The Great Game is a mini-cycle of plays that is intense, powerful and evocative. As it enters the last week of its London run, before a move accross the Atlantic, Lucy Shaw went to see it.

Arts & Culture, Theatre - Posted on Monday, August 23, 2010 20:56 - 0 Comments

The Great Game: Afghanistan
Tricycle, London
Box office: 020 7328 1000
Until 29th August

By Lucy Shaw

The day I booked my first ticket for The Great Game – a series of twelve half-hour plays spread over three nights, or run consecutively at weekends – I picked up the paper to see the ‘last’ US soldier was leaving Iraq. Many of those retreating were heading on to Afghanistan. As I read through the views of whether, how and why this war had helped the Iraqis and the state of Iraq now, I once more returned to familiar territory in my own understanding of our wars in the Middles East. Blurriness. Uncertainty. An instinct to retreat from debate all together.

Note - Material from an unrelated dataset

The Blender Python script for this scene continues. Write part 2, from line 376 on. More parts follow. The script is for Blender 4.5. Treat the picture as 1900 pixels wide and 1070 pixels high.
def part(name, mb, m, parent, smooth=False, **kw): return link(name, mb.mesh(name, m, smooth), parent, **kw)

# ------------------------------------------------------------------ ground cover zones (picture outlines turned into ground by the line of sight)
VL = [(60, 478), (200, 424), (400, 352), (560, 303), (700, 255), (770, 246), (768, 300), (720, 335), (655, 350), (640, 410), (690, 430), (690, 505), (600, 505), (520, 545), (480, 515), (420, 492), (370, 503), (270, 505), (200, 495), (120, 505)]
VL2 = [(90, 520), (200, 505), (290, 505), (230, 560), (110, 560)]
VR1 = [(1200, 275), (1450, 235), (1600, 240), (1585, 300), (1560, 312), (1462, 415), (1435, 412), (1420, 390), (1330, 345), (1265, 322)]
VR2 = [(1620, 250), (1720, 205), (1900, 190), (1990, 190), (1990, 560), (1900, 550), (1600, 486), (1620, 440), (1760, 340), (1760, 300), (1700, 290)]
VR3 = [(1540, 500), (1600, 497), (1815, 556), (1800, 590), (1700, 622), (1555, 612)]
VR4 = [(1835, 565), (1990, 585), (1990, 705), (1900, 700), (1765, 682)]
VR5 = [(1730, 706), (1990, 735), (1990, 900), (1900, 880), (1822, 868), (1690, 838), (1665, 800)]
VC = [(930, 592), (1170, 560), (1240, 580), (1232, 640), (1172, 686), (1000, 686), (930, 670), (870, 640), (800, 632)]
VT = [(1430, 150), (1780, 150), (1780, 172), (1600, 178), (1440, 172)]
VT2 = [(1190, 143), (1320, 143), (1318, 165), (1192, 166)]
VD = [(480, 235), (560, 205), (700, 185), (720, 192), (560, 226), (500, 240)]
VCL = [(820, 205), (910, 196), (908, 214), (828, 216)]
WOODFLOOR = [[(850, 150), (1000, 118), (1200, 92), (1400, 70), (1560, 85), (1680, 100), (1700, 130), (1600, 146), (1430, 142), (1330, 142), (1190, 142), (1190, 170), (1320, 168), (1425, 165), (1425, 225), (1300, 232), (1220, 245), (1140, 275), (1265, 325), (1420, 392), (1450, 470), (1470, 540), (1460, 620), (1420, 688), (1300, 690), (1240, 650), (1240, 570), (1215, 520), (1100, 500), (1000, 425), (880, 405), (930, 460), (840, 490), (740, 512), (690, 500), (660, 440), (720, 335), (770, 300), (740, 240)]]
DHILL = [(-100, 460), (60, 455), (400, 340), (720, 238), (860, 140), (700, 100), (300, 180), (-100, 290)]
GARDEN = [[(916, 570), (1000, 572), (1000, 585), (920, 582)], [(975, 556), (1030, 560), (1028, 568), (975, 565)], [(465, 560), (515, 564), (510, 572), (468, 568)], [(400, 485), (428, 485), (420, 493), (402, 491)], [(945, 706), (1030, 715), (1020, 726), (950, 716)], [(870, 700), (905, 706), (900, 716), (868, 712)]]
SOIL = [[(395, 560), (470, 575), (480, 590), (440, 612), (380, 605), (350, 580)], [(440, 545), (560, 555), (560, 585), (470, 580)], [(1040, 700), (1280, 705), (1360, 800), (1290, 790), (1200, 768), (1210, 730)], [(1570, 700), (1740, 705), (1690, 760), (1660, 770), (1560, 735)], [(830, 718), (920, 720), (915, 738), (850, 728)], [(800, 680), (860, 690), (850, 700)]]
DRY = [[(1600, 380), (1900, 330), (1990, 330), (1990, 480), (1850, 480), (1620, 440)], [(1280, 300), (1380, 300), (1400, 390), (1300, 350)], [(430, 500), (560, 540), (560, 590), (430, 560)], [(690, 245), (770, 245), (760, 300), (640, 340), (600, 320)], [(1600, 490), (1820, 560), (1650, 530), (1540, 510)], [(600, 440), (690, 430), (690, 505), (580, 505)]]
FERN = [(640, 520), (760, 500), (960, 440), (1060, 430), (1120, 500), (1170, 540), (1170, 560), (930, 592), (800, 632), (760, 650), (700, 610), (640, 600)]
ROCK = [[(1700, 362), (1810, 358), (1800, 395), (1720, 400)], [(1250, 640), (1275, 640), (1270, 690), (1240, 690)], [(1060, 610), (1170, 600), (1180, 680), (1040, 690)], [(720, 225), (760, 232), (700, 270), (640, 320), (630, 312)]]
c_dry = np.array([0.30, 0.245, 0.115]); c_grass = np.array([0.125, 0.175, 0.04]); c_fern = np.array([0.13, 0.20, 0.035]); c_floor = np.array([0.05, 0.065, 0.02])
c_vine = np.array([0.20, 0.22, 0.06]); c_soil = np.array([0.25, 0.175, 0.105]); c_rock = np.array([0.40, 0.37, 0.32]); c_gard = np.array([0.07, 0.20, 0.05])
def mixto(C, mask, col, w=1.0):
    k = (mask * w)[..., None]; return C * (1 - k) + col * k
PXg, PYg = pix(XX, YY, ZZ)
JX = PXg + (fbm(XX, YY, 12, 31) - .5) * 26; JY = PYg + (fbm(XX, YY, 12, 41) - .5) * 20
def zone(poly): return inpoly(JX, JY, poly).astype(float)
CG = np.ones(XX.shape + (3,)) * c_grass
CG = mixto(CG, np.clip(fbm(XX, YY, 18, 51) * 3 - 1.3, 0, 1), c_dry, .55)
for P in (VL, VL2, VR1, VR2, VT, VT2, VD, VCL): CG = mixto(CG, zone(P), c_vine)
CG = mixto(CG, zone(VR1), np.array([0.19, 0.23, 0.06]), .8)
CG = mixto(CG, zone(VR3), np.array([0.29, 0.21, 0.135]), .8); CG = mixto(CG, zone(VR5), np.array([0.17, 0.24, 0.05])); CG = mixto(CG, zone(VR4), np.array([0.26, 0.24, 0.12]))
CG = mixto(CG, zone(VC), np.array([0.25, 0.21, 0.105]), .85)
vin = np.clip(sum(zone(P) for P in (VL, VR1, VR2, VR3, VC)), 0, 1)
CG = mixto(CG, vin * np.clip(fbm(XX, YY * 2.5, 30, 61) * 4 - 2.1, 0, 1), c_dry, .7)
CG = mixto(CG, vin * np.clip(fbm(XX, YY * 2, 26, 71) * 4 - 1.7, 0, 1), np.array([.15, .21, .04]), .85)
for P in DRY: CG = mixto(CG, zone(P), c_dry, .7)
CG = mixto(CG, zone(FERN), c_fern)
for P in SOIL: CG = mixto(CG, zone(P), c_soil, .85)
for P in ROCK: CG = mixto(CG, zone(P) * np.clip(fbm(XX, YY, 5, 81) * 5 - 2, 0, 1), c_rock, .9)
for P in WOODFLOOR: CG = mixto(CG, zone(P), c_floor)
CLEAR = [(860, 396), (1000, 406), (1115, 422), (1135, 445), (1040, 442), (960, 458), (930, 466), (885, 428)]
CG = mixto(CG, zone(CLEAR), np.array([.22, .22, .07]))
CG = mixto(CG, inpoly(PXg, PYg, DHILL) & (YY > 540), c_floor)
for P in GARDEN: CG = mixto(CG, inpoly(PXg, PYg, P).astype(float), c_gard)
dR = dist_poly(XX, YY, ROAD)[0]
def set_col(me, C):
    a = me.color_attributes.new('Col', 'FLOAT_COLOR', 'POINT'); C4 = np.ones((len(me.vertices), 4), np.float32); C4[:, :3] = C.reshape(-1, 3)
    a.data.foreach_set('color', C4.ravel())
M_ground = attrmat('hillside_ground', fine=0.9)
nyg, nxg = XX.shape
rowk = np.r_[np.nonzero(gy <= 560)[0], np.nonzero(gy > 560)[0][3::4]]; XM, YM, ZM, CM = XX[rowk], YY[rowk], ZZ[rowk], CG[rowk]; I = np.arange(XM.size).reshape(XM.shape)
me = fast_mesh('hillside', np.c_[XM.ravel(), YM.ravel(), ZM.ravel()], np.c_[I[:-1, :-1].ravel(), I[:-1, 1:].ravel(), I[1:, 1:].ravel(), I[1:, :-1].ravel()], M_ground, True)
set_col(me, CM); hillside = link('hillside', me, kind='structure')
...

When General Sir David Richards, chief of defence staff and former chief of international forces in south Afghanistan, watched The Great Game, which documents Afghanistan’s history from the nineteenth century to present day, he did so alongside 200 military and defence experts. Among those were a number of cadets who in most likelihood have a stint of service in Afghanistan ahead of them. Quite a responsibility to a long, complex and ongoing struggle in which many have lost their lives.

Interestingly, I expected a play – as written by a playwright who, by nature, is more likely to lean to the liberal left – to be less palatable for those driving our forces. But the overwhelming strength of these plays was the broad insight that they offered to the last century-and-a-half, without coming back to any over-riding conclusion or judgement. Afghanistan is complex. Any play attempting to suggest a potential neat and ‘just’ solution would be a bad play, or in the realm of fantasy as opposed to politics. Nicholas Kent, Artistic Director of the Tricycle, aimed ‘purely to inform’, and this he does: the failure (on these terms) being that the plays do not purely inform, but engage, entertain, move and ignite debate too.

This was not a straight history lesson: all playwrights monopolised the stage to inform us through intrigue, and often laughter. David Grieg, in Mini Skirts of Kabul, threw his own imagination straight to the heart of his play – literally – by having a modern woman ‘imagine’ herself into the UN compound where President Najibullah hid before being lynched by the Taliban. This was a stunning way of highlighting the contrast between the two worlds. As a bomb goes off the western woman shrieks and the President laughs simultaneously.

In David Edgar’s Black Tulips we hear the changing voices of the Russian Military in the eighties. Cleverly moving back in time, we finish with their initial declaration to provide schools, education and health to Afghanistan. ‘What happens if we fail?’ asks the commander. Later, in Abi Morgan’s The Night is Darkest before the Dawn, we learn of the very personal sacrifices made by Afghan women in the fight for education through the story of one family, framed by a field of opium poppies. While being good plays in their own right, the power of the programme came through the cumulative effect of the plays. I trusted that if I was thrown one way in terms of insight, I would very soon be thrown in the other direction. And so I could listen all the more intently.

Significantly, the programme finished with Simon Stephens’ Canopy of Stars, which focused on British soldiers. After a sweep through this huge history, the burden of the present day falls on these men’s shoulders. We finish with what we know. A sofa and a TV. This world is not Afghanistan. So what is important? Earlier we heard President Najibullah say: ‘Nothing matters any more’. What these plays show is that a lot matters to a lot of very different people.

The Great Game: Afghanistan runs until Sunday 29 August. (It’s sold out, but it is worth going on the waiting list – I did and got a ticket without queuing for returns.)

Lucy Shaw is an actress and playwright. She has just completed the Royal Court Young Writers Programme.